Julian Rosefeldt dokumentiert in seiner erzählerischen Videoarbeit „The Shift“ die Künstlichkeit der verborgenen Arbeitswelt. Auf vier Screens gleichzeitig zeigt er in der Berlinischen Galerie diese spezielle Architektur, eine Mischung aus Funktionalität und Allmachtsfantasie. Welchem Zweck diese Orte dienten, bleibt außen vor, seltsam vertraut sind sie dem Betrachter dennoch. Über die Tonspur läuft das Fiepen und Knarzen aus Stanley Kubriks Film „2001 - A Space Odyssey“ und Andrej Tarkovskijs „Solaris“ von 1972. Längst sieht die Welt aus wie im Film. Oder ist es umgekehrt?

Während man sich das fragt, wurschtelt der Protagonist unbekümmert vor sich hin. Er packt ein Horn aus, spielt ein paar traurige Takte, legt das Instrument zurück und läuft weiter. Rosefeldt erzählt eine Geschichte ohne Anfang und Ende mit zartem Humor und in brillanter Kinoqualität. Die Arbeit entstand bereits 2008 im Rahmen eines Theaterprojekts an der Schaubühne, nun wird sie noch einmal im Rahmen der Verleihung des Vattenfall Contemporary-Preises gezeigt, mit dem Rosefeldt vergangene Woche ausgezeichnet wurde. Vorsitzender der Jury ist Jörn Merkert, Direktor der Berlinischen Galerie.

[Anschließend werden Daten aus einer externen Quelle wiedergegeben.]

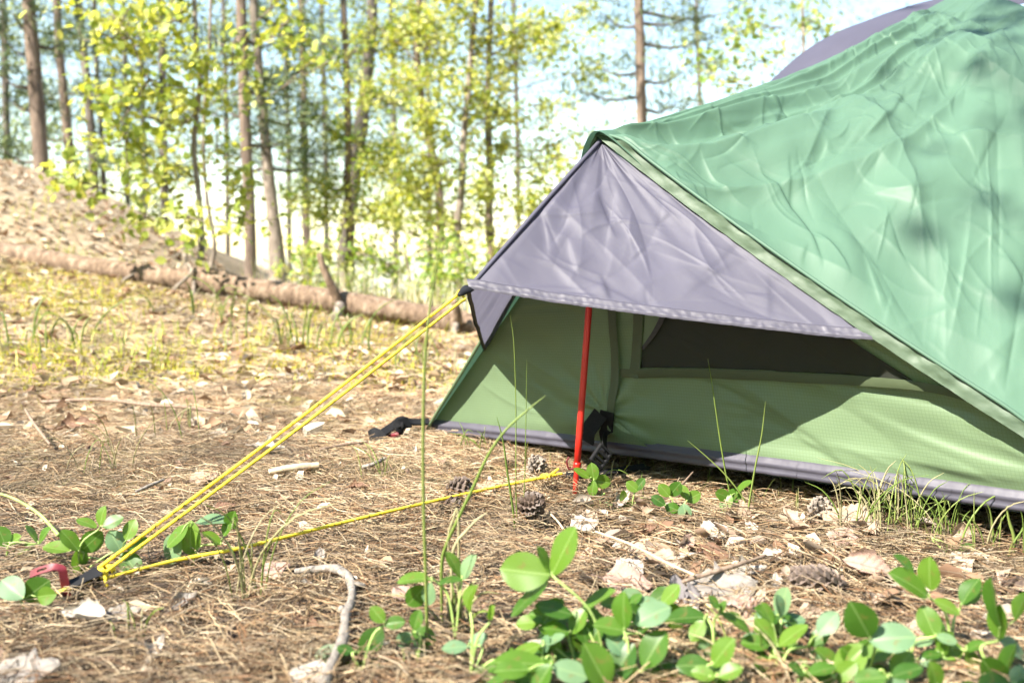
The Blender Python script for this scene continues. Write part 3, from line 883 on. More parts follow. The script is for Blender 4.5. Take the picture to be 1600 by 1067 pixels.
# ------------------------------------------------------------------ pole
pb = G(899, 777)
pb = Vector((0.103, 1.602, th(0.103, 1.602)))
ptop = A2 + Vector((0.0, 0.0, -0.012))
pole = empty("tent_pole", pb, "slim red metal pole propping up the grey awning", "tent pole")
pdir = (ptop - pb).normalized()
child("shaft", tube("shaft", [pb + pdir * 0.045, ptop], 0.0056, 12, 20), M["pole"], pole)
child("tip", tube("tip", [pb - pdir * 0.02, pb + pdir * 0.012, pb + pdir * 0.05], [0.0036, 0.0042, 0.0046], 10, 16), M["pole"], pole, "narrow red pole foot")
child("collar", tube("collar", [pb + pdir * 0.040, pb + pdir * 0.052], 0.0064, 4, 20), M["pole"], pole)
child("clip_hook", tube("clip_hook", [pb + pdir * 0.044 + Vector((-0.004, -0.004, 0)), pb + pdir * 0.040 + Vector((-0.013, -0.006, 0.002)), pb + pdir * 0.048 + Vector((-0.017, -0.006, 0.006)), pb + pdir * 0.056 + Vector((-0.014, -0.006, 0.006))], 0.0014, 20, 8), M["peg"], pole)

# ------------------------------------------------------------------ peg, slider, guylines
peg_g = G(110, 938)
peg = empty("tent_peg", peg_g, "bent crimson metal tent peg driven in at lower left", "tent peg")
e0 = P(48, 897, peg_g.y + 0.004); e1 = P(84, 886, peg_g.y); e2 = P(98, 900, peg_g.y - 0.002); e3 = P(106, 935, peg_g.y - 0.003); e4 = e3 + (e3 - e2).normalized() * 0.06
path = spline([e0, e0 * 0.5 + e1 * 0.5 + Vector((0, 0, 0.001)), e1, e1 * 0.4 + e2 * 0.6 + Vector((0.003, 0, 0.004)), e2 + Vector((0.001, 0, 0)), e3, e4], 60)
Tn = np.gradient(path, axis=0); Tn /= np.linalg.norm(Tn, axis=1)[:, None]
wl = sstep(14, 30, np.arange(60))[:, None]
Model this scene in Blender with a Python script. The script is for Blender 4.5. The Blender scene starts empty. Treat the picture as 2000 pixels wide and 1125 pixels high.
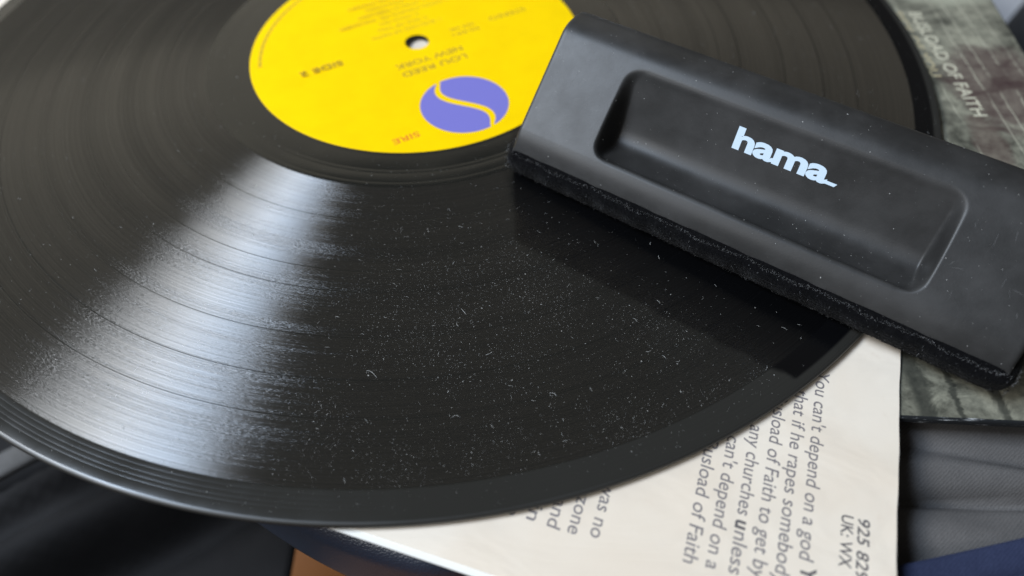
import bpy, bmesh, math, random
import numpy as np
from mathutils import Vector, Matrix
random.seed(7)
rng = np.random.default_rng(11)
R = math.radians
sc = bpy.context.scene
COL = sc.collection
MM = 0.001

# ------------------------------------------------------------------ camera
cam_d = bpy.data.cameras.new('camera')
cam = bpy.data.objects.new('camera', cam_d); COL.objects.link(cam)
pitch, roll = 0.901923621, -0.0146886
fwd = Vector((0, math.cos(pitch), -math.sin(pitch)))
right = Vector((1, 0, 0)); up = right.cross(fwd)
rr = math.cos(roll) * right + math.sin(roll) * up
uu = -math.sin(roll) * right + math.cos(roll) * up
m = Matrix((rr, uu, -fwd)).transposed().to_4x4()
m.translation = Vector((27.8132, -202.4543, 134.7202)) * MM
cam.matrix_world = m
cam_d.sensor_width = 36; cam_d.lens = 1486.32 / 2000 * 36
cam_d.clip_start = 0.005; cam_d.clip_end = 50
cam_d.dof.use_dof = True
cam_d.dof.focus_distance = 0.166
cam_d.dof.aperture_fstop = 8.0
sc.camera = cam

# ------------------------------------------------------------------ world and lamps
w = bpy.data.worlds.new('World'); sc.world = w; w.use_nodes = True
bg = w.node_tree.nodes['Background']
bg.inputs[0].default_value = (1.0, 0.96, 0.90, 1); bg.inputs[1].default_value = 0.045

def area(name, loc, aim, sx, sy, radiance, col):
    d = bpy.data.lights.new(name, 'AREA'); d.shape = 'RECTANGLE'; d.size = sx; d.size_y = sy
    d.energy = radiance * sx * sy * math.pi; d.color = col
    o = bpy.data.objects.new(name, d); COL.objects.link(o)
    o.location = loc
    o.rotation_euler = (Vector(aim) - Vector(loc)).to_track_quat('-Z', 'Y').to_euler()
    return o
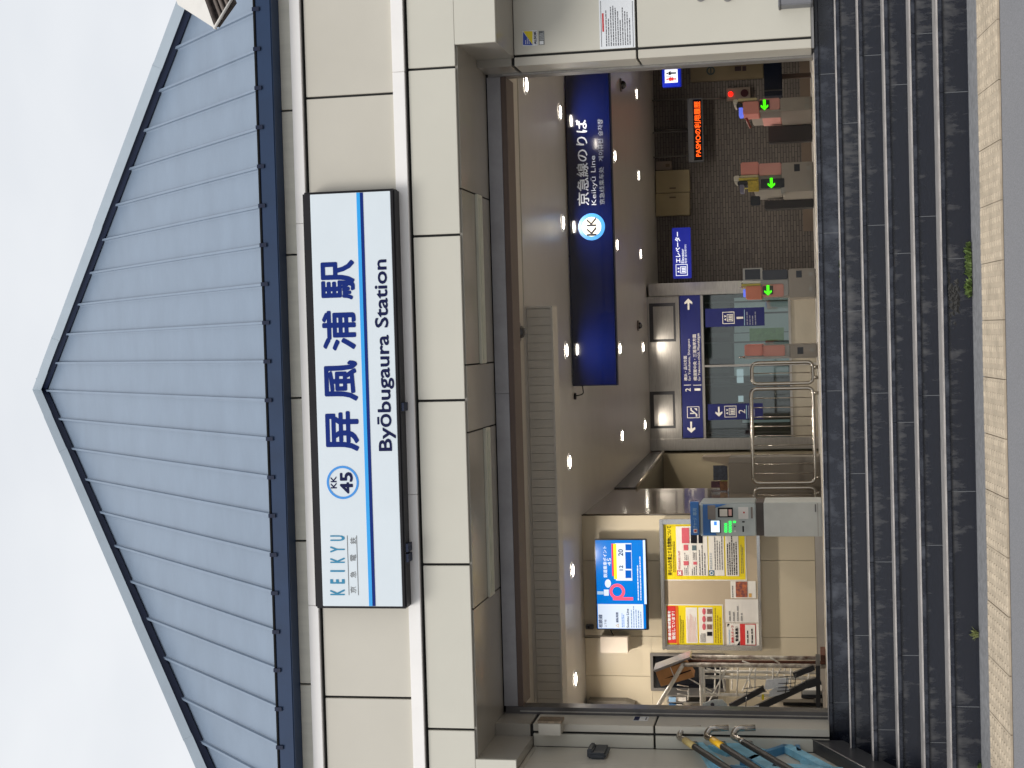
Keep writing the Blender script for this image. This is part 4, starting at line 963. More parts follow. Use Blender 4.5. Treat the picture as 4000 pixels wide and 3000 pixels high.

Die Würdigung Rosefeldts steht für eine Neuausrichtung der seit 1992 jährlich verliehenen Auszeichnung. Sie hieß bisher „Kunstpreis Energie“. Einst als Förderung ostdeutscher Künstler gedacht, soll sie nun an Künstler aus der ganzen Welt gehen, die in Berlin arbeiten. Zudem gibt es keine Beschränkung auf Malerei und Zeichnung mehr. Rosefeldt, 1965 in München geboren, hat Architektur studiert, seine Videoinstallationen und Filme werden international gezeigt. Statt neue Arbeiten zeigt Rosefeldt in der Ausstellung „Living in Oblivion“ ganz frühe. Auch darin zerrt er versteckte Räume an die Öffentlichkeit. Mit Piero Steinle hat er in München nicht nur das Innenleben von Blickfängen wie der Justizpalastkuppel oder des Olympiaparks fotografiert („Die unbekannten Kathedralen“, 1995). Er dokumentierte 1994 auch jene Gänge, die bis heute die ehemaligen NSDAP-Gebäude am Rand des Münchner Königsplatzes verbinden und der Bevölkerung unzugänglich sind. Inzwischen hat die Stadt München den Bau eines Dokumentationszentrums beschlossen, um ihre braune Geschichte aufzuarbeiten. Julian Rosefeldt hat schon viel früher hingeschaut.

Berlinische Galerie, Alte Jakobstraße 124 - 128, bis 18. 10., tgl. außer Di 10-18 Uhr.